19.3.07

Quando se caminha sem brilho

Já posso sentir o frio no vento da manhã. Caminhar na rua com a lembrança recente de geladas palavras que não voltam mais ao que eram. Pensamentos abstratos, diluídos na mente e que ao virar esse símbolo de algo que incomoda ou que martela ou que acomoda a aflição, já não volta a ser apenas o silêncio de momentos atrás. “Guarde para mais tarde”, é assim que ouvi. Não posso deixar que minhas palavras virem celas de uma prisão então tenho que evitar teimar pelo caminho de brilhantes. Perde um pouco da mágica, pois nunca desisti por achar que trariam o sapato em tamanho acertado para essa caminhada. E que não faltaria cumplicidade. Talvez tenha sido construído um mundo que não existe, e devo romper com esse jeito maldito de pensar. Vou perder os brilhos nos ventos frios das ruas. Vou perder trechos de belos sonetos nas manhãs comuns. Dias como qualquer outro, perder cena a cena os belos planos jamais feitos. Conviver com o cinza que me embalou e esquecer, como se meus olhos jamais tivessem visto, o colorido que surgiu quando já estava quase cego. A força me empurrou pra margem, e se falo outra língua que não separou palavras pra descrever o apelo, devo me agarrar num galho de espinhos que me arranham e que me farão aprender na dor e nas coisas comuns. Pode ser que eu seja salvo ou pode ser que acabe como sempre acabou.
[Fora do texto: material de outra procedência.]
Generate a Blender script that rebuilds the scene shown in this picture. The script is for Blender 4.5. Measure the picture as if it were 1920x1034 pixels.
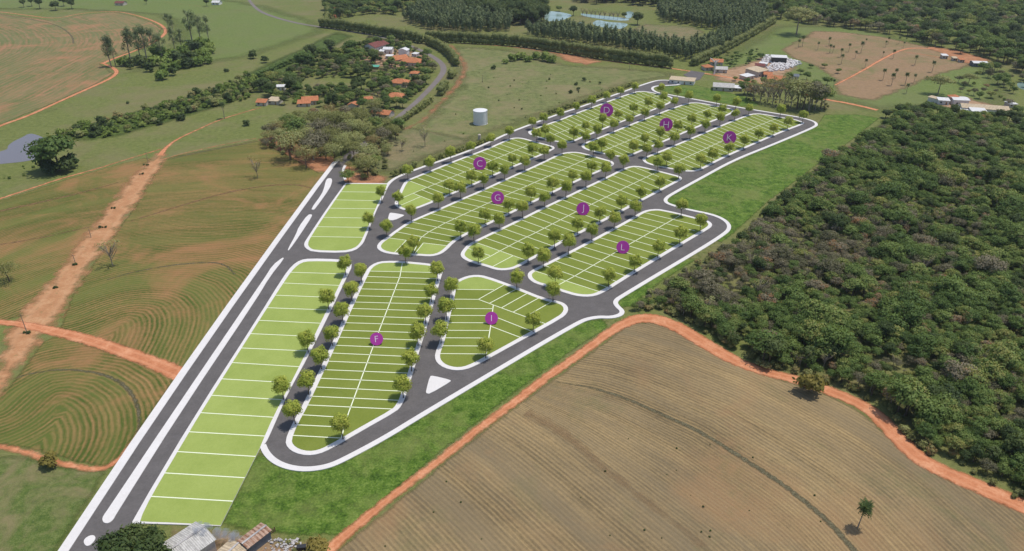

No fim das belas palavras, que secam, que somem até nada a ser. Até ser silêncio e vazio num coração.

15.3.07

Brega

Não posso mais fingir, esconder no olhar. Não tenho mais a força de inventar sorrisos e momentos que já não existem. O coração sabe o que preciso e já não me satisfaço em imaginar lá onde tudo era tão pequeno e tranqüilo. Debaixo de goiabeira de goiabas bichadas, o avião levando o “Brinquedo” que fazia todos chorarem e seus lenços brancos. A moça engraçada de cabelo rosa gritando no rádio, o monstro famoso dançando no cemitério me dava arrepios e mesmo assim tudo era tranqüilo. Eu queria mesmo voltar lá, nas luzes grandes amarelas. Me lembro delas e de todos aqueles insetos em volta. Queria poder dormir no banco de trás e não prestar atenção em briga alguma de adulto. Ficar vendo o céu de estrelas e de postes iluminados. Ver passar como em fundo de desenho, repetindo imagens e nunca me cansar de assistir. Ser pego no colo sem que precisasse deixar de sonhar, sem ter que acordar pra ver o mundo mudar, sem ter que partir, sem nunca ter que partir. Queria voltar e ter mais do que sangue proibido pra oferecer. Te levar comigo e dividir contigo os meus brinquedos. Dois pequenos dividindo a mesma dor que talvez ainda não doía. Eu te mostraria que há um mundo debaixo da mesa da cozinha, rindo de dedões e comendo suspiro. Inocência cúmplice e solidão nunca mais. Queria muito poder voltar e te levar comigo. Que fosse meu vizinho, que emprestasse seus cadernos, que excluísse todos os outros por mim. Eu faria o mesmo. Eu te defenderia, apanharia por você. Cada toque seria um toque puro de reconhecimento, um se encontrando no outro, daquelas desgraças que eles nunca entendem. Eu preciso voltar lá com você. Não é justo não nos deixarem fazer isso. Tudo agora seria diferente. Não existiriam tantos medos, todos esses becos, essa distância, esse mundo que ignora o que estamos sentindo. Faltou você naqueles singelos dias. Nas tardes cheirosas de produto de limpeza onde você era apenas um amiguinho imaginário que um dia deixei de crer. Deixei de acreditar e as luzes amarelas se apagaram. E antes que eu pudesse lamentar mais do que faço hoje você chegou. Tarde pra me ver sem a armadura, mas cedo pra ouvir o quanto me faltou e o quanto ainda quero estar ao seu lado.